Israel fears there will be more ‘Free Gaza’ boats

By Yaakov Katz, August 28, 2008

Israel's decision to permit two boats carrying international activists to sail into Gaza harbour has raised fears that human-rights groups will make additional attempts to sail into the Strip to protest the Israeli blockade.

Professor Jeff Halper, an Israeli participant, told the JC from Gaza that the group's ultimate plan was to establish a regular ferry service between Cyprus and Gaza and to recruit other ships.

"The purpose of our mission was to break the siege on Gaza, which is a siege against a civilian population," Mr Halper said. "As an Israeli I participated so I could then bring a message to my people that we have to start taking responsibility for what we are doing."

A hero's welcome: well-wishers turn out to greet the Free Gaza boats as they arrive in the harbour

Access to Gaza via the sea has been limited since Israel's withdrawal in 2005. The waters are patrolled regularly by Navy gunboats and Palestinian fishermen are allowed to sail up to six miles from shore.

The two boats - named SS Free Gaza and SS Liberty - docked on Saturday afternoon after Prime Minister Ehud Olmert and Defence Minister Ehud Barak concluded that Israeli intervention would cause diplomatic damage. The Foreign Ministry said the activists' real goal was "media provocation".

The IDF initially opposed permitting the boats to arrive in Gaza out of fear that the precedent will open the door for additional boats as well as Palestinians wanting to leave the Strip.

"If it does happen it will be very difficult to stop the boats after letting these two in," said one official.

The ships were loaded with hearing aids, balloons and 45 activists, including Lauren Booth, sister-in-law of former UK prime minister Tony Blair. As they entered the Gaza port, the boats were met by flag-waving Palestinians as well as armed Hamas militiamen.

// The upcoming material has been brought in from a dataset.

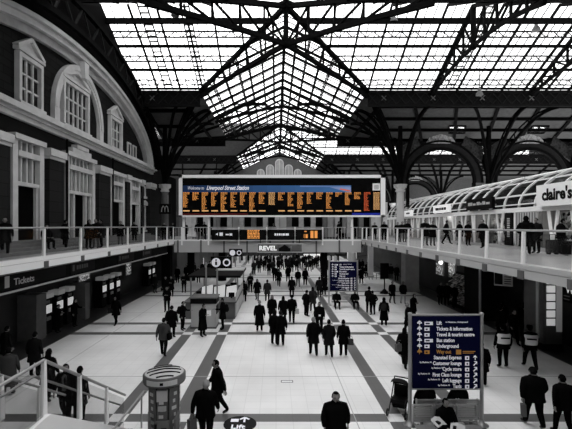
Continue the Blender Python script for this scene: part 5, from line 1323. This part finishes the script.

Israel, however, does not plan to allow additional boats into Gaza, fearing the vessels will be used by Hamas to smuggle in weapons, usually brought in via tunnels under the Gaza-Egyptian border. "What we did is not a precedent," said Foreign Ministry spokesman Aryeh Mekel. "It was an ad hoc decision and other cases will be evaluated if and when they happen."

On Thursday, the boats were to return to Cyprus with several Palestinian scholars who had been awarded scholarships abroad but were denied the right to leave Gaza.